Siempre protagonistas. No saben lo que pasa en la calle. De las miserias, sí, dispuestos para la foto y la limosna, pero del drama de un país que no funciona, no, no tienen ni idea. Mas ¿qué podíamos esperar de una caterva de leguleyos que jamás se ha enfrentado ni a buscar trabajo ni mucho menos a tratar de abrir una empresa? Porque el problema no es de grandes leyes sino de pequeñas trabas cotidianas, enormes paradojas, piedritas que entorpecen la actividad económica y empujan a la parroquia al fraude y a una coexistencia sumergida al margen del sistema.

Autónomos. En qué cabeza cabe que el seguro de autónomo se pague por meses completos, cerca de trescientos euros en su versión más austera; y si el trabajo me sale el día veinte y no puede esperar... O a quién se le ocurrió que ese mismo valiente -el que se atreve a salir del mullido colchón de la chapuza sin factura- deba recaudar y liquidar los impuestos indirectos, el IGIC, para entendernos; liquidación que no se puede hacer desde casa con un formulario electrónico y una tarjeta de crédito, sino que requiere el clásico procedimiento de pedir número, hacer cola y rellenar los impresos por triplicado.

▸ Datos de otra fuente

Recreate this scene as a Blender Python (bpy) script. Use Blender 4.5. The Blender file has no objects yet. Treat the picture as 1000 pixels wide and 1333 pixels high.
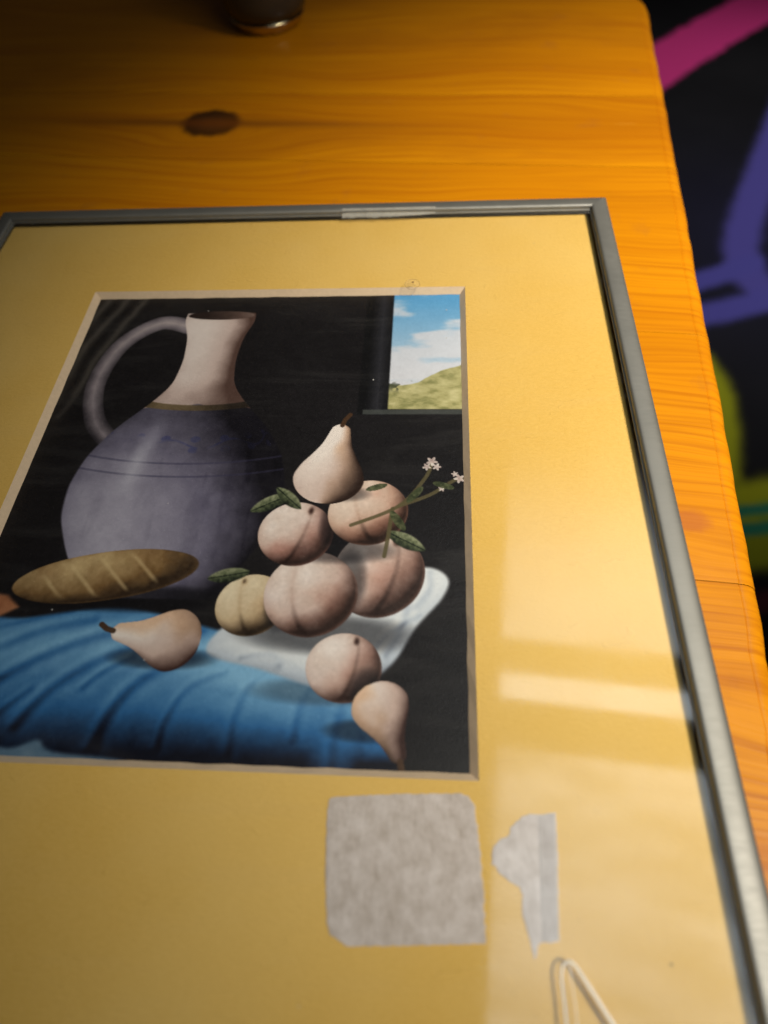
import bpy, bmesh, math
import numpy as np
from mathutils import Matrix, Vector

# ------------------------------------------------------------------ scene, camera, world, lamps
S = bpy.context.scene
C = S.collection
CM = 0.01
ZOFF = 72.0                      # floor is 72 cm below the face of the mat board
def W(x, y, z):                  # scene centimetres -> world metres
    return Vector((x * CM, y * CM, (z + ZOFF) * CM))

def rz(a):
    return Matrix.Rotation(a, 3, 'Z')
cam_data = bpy.data.cameras.new('camera')
cam = bpy.data.objects.new('camera', cam_data)
C.objects.link(cam)
R3 = rz(0.133901) @ Matrix.Rotation(0.581154, 3, 'X') @ rz(-0.102012)
cam.matrix_world = Matrix.Translation(W(12.8928, -20.1381, 15.7651)) @ R3.to_4x4()
cam_data.sensor_fit = 'HORIZONTAL'
cam_data.sensor_width = 36.0
cam_data.lens = 0.85666 * 36.0
cam_data.clip_start = 0.005
cam_data.clip_end = 60.0
cam_data.dof.use_dof = True
cam_data.dof.focus_distance = 0.203
cam_data.dof.aperture_fstop = 9.6
S.camera = cam

wd = bpy.data.worlds.new('World')
S.world = wd
wd.use_nodes = True
wd.node_tree.nodes['Background'].inputs[0].default_value = (1.0, 0.86, 0.7, 1)
wd.node_tree.nodes['Background'].inputs[1].default_value = 0.012

TA = math.radians(5.0)           # the table and the window above are turned 5 degrees to the frame
def UV(u, v):                    # table axes -> scene x, y (cm)
    return (u * math.cos(TA) + v * math.sin(TA), -u * math.sin(TA) + v * math.cos(TA))

def pane_light(name, u0, u1, v0, v1, z, radiance, col):
    L = bpy.data.lights.new(name, 'AREA')
    L.shape = 'RECTANGLE'
    L.size = (u1 - u0) * CM
    L.size_y = (v1 - v0) * CM
    L.energy = radiance * L.size * L.size_y * math.pi
    L.color = col
    o = bpy.data.objects.new(name, L)
    C.objects.link(o)
    x, y = UV((u0 + u1) / 2, (v0 + v1) / 2)
    o.location = W(x, y, z)
    o.rotation_euler = (0, 0, -TA)
    return o
LIT = (0.86, 0.95, 1.0)
def fade(o, lo, hi):             # the far pane dims towards its far end
    L = o.data
    L.use_nodes = True
    nt = L.node_tree
    em = nt.nodes['Emission']
    g = nt.nodes.new('ShaderNodeNewGeometry'); sp = nt.nodes.new('ShaderNodeSeparateXYZ')
    nt.links.new(g.outputs['Parametric'], sp.inputs[0])
    mr = nt.nodes.new('ShaderNodeMapRange'); mr.interpolation_type = 'SMOOTHSTEP'
    nt.links.new(sp.outputs[1], mr.inputs[0])
    mr.inputs[1].default_value = 0.05; mr.inputs[2].default_value = 1.0
    mr.inputs[3].default_value = lo; mr.inputs[4].default_value = hi
    nt.links.new(mr.outputs[0], em.inputs['Strength'])
PZ = 38.0
fade(pane_light('window_light', 18.7, 40, 3.57, 27.0, PZ, 2.4, LIT), 1.0, 0.0)
pane_light('window_light', 18.7, 40, -1.63, .58, PZ, 3.9, LIT)
near = pane_light('window_light', 18.7, 40, -27, -5.49, PZ, 2.5, LIT)
near.data.use_nodes = True       # uneven sky in the near pane
_nt = near.data.node_tree
_g = _nt.nodes.new('ShaderNodeNewGeometry'); _m = _nt.nodes.new('ShaderNodeMapping'); _n = _nt.nodes.new('ShaderNodeTexNoise'); _r = _nt.nodes.new('ShaderNodeMapRange')
_nt.links.new(_g.outputs['Parametric'], _m.inputs[0]); _nt.links.new(_m.outputs[0], _n.inputs['Vector'])
_m.inputs['Rotation'].default_value = (0, 0, 0.6); _m.inputs['Scale'].default_value = (2.2, 7.0, 1)
_n.inputs['Scale'].default_value = 1.0; _n.inputs['Detail'].default_value = 2
_nt.links.new(_n.outputs['Fac'], _r.inputs[0])
for _k, _v in enumerate((0.36, 0.60, 0.55, 1.1)): _r.inputs[_k + 1].default_value = _v
_nt.links.new(_r.outputs[0], _nt.nodes['Emission'].inputs['Strength'])

SP = bpy.data.lights.new('lamp', 'SPOT')
SP.energy = 170.0
SP.color = (1.0, 0.90, 0.75)
SP.spot_size = math.radians(22.5)
SP.spot_blend = 1.0
SP.shadow_soft_size = 0.11
spo = bpy.data.objects.new('lamp', SP)
C.objects.link(spo)
spo.location = W(88, -32, 125)
spo.rotation_euler = (W(30.5, 1.5, 0) - spo.location).to_track_quat('-Z', 'Y').to_euler()
spo.scale = (1.3, 1, 1)

SF = bpy.data.lights.new('floor_fill', 'SPOT')     # unseen fill spot, added to brighten the floor beyond the table
SF.energy = 62.0
SF.color = (1.0, 0.95, 0.88)
SF.spot_size = math.radians(62)
SF.spot_blend = 0.8
SF.shadow_soft_size = 0.1
sfo = bpy.data.objects.new('floor_fill', SF)
C.objects.link(sfo)
sfo.location = W(150, 105, 120)
sfo.rotation_euler = (W(95, 128, -72) - sfo.location).to_track_quat('-Z', 'Y').to_euler()

vs = S.view_settings
vs.view_transform = 'Standard'
vs.look = 'None'
vs.exposure = 0.0
vs.gamma = 1.0
vs.use_curve_mapping = False
S.render.engine = 'CYCLES'
S.cycles.use_denoising = True
S.cycles.max_bounces = 12
S.cycles.transparent_max_bounces = 16
S.cycles.caustics_refractive = False
S.cycles.caustics_reflective = False

# ------------------------------------------------------------------ helpers
ORIGIN = {}
def tag(o, label=None, cat=None, group=None, kind=None):
    if label: o['label'] = label
    if cat: o['category'] = cat
    if group: o['group'] = group
    if kind: o['kind'] = kind
    return o
def empty(name, loc_cm, rot=0.0):
    o = bpy.data.objects.new(name, None)
    o.empty_display_size = 0.02
    C.objects.link(o)
    o.location = W(*loc_cm)
    o.rotation_euler = (0, 0, rot)
    ORIGIN[o.name] = loc_cm
    return o
def obj(name, verts, faces, mat, parent=None, local=False, origin=None, smooth=False, sharp=None):
    """verts in scene cm (local=True: already relative to the parent)."""
    if parent is not None and not local:
        p = parent
        while p.parent is not None: p = p.parent
        org = ORIGIN[p.name]
    elif origin is not None: org = origin
    else: org = (0, 0, 0)
    me = bpy.data.meshes.new(name)
    me.from_pydata([((v[0] - org[0]) * CM, (v[1] - org[1]) * CM, (v[2] - org[2]) * CM) for v in verts], [], faces)
    me.validate(); me.update()
    if smooth:
        me.polygons.foreach_set('use_smooth', [True] * len(me.polygons))
        if sharp: me.set_sharp_from_angle(angle=math.radians(sharp))
    me.materials.append(mat)
    o = bpy.data.objects.new(name, me)
    C.objects.link(o)
    if parent is not None:
        o.parent = parent
    else:
        o.location = W(*org) if origin is not None else Vector((0, 0, ZOFF * CM))
    return o
def fix_normals(o):
    bm = bmesh.new(); bm.from_mesh(o.data)
    bmesh.ops.recalc_face_normals(bm, faces=bm.faces)
    bm.to_mesh(o.data); bm.free()
    return o
def box(x0, x1, y0, y1, z0, z1):
    v = [(x0,y0,z0),(x1,y0,z0),(x1,y1,z0),(x0,y1,z0),(x0,y0,z1),(x1,y0,z1),(x1,y1,z1),(x0,y1,z1)]
    f = [(3,2,1,0),(4,5,6,7),(0,1,5,4),(1,2,6,5),(2,3,7,6),(3,0,4,7)]
    return v, f
def tube(path, rad, n=10, closed=False):
    P = [Vector([float(q) for q in p]) for p in path]; m = len(P); V = []; F = []
    rr = [float(q) for q in (rad if isinstance(rad, (list, tuple)) else [rad] * m)]
    for i, p in enumerate(P):
        a = P[(i - 1) % m] if (closed or i > 0) else p
        b = P[(i + 1) % m] if (closed or i < m - 1) else p
        t = (b - a).normalized()
        s = t.cross(Vector((0, 0, 1))).normalized()
        q = s.cross(t)
        for k in range(n):
            an = 2 * math.pi * k / n
            V.append(tuple(p + rr[i] * (math.cos(an) * s + math.sin(an) * q)))
    for i in range(m if closed else m - 1):
        j = (i + 1) % m
        for k in range(n):
            F.append((i*n+k, i*n+(k+1) % n, j*n+(k+1) % n, j*n+k))
    if not closed:
        F.append(tuple(range(n))); F.append(tuple(range((m-1)*n, m*n)))
    return V, F
def lathe(prof, cx, cy, n=72):
    V = []; F = []
    m = len(prof)
    for r, z in prof:
        for k in range(n):
            a = 2 * math.pi * k / n
            V.append((cx + r * math.cos(a), cy + r * math.sin(a), z))
    for i in range(m - 1):
        for k in range(n):
            F.append((i*n+k, i*n+(k+1) % n, (i+1)*n+(k+1) % n, (i+1)*n+k))
    F.append(tuple(range(n))[::-1]); F.append(tuple(range((m-1)*n, m*n)))
    return V, F
def catmull(P, n=8, closed=True):
    out = []; m = len(P)
    P = [np.array(p, float) for p in P]
    for i in range(m if closed else m - 1):
        g = (lambda k: P[k % m]) if closed else (lambda k: P[min(max(k, 0), m - 1)])
        p0, p1, p2, p3 = g(i-1), g(i), g(i+1), g(i+2)
        for k in range(n):
            t = k / n
            out.append(0.5*((2*p1)+(-p0+p2)*t+(2*p0-5*p1+4*p2-p3)*t*t+(-p0+3*p1-3*p2+p3)*t**3))
    if not closed: out.append(P[-1])
    return [tuple(p) for p in out]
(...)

Para la Administración el tiempo de sus administrados no vale nada, ninguna facilidad para que podamos cumplir nuestras obligaciones. De qué sirven medidas que incentiven el trabajo por cuenta propia con semejante embrollo burocrático y tales compromisos de pago nada más empezar.

El subsidio de desempleo. No está pensado para que el afectado encuentre trabajo antes de finalizar la prestación. Es entendible que un parado no acepte una oportunidad de prueba; se queda colgado si la cosa no funciona o si es solo por unos días o por unos meses. Además, el cobrar por no trabajar fija un umbral que hace poco atractivas casi todas las ofertas de empleo. La mayoría absoluta, seis millones de desempleados y un grave problema de déficit público, debería ser suficiente para que el partido en el gobierno proponga algo distinto; un partido de derechas, por cierto, poco sospechoso de fomentar la sopa boba, al menos en teoría. Y me atrevo a sugerir que el paro funcione como un seguro, que en vez de días, acumule dinero en la cuenta de cada cotizante, que podamos disponer de él cuando la necesidad apriete -con las limitaciones razonables en los pagos mensuales-, que no haga falta ser despedido para cobrar (esta absurda condición nunca la entendí) y que lo que sobre después de una vida de trabajo lo incorporemos a nuestra pensión de jubilación.

Sentido común. Te echamos de menos.

El REF y sus secuelas. Para qué sirve una flamante declaración de buenas intenciones en forma de ley, plagada de ayudas y subvenciones, si en la práctica no se cumple o se demuestra inaplicable. El legislador pretende que tales o cuales supuestos se puedan acoger a la reserva para inversiones, por poner un ejemplo, pero la inspección de Hacienda interpreta que no y punto; sanciona y reclama el impuesto no liquidado con sus intereses de demora; vaya usted después al juzgado. O que Canarias esté exenta del IVA, que obliga a todo el entramado aduanero que dificulta el libre comercio con el mundo globalizado y justifica la existencia del IGIC con su maquinaria recaudatoria... No creo que nadie haya hecho los números para comprobar si al ciudadano (y a la propia Administración) todo este jaleo le sale a cuenta. O la bonificación de las cargas sociales en los nuevos contratos laborales con requisitos que no se dan en este planeta. No tenemos un problema de estrategia política sino de pulir los pequeños detalles y, para eso, solo cabe remangarse y meter los pies en el barro.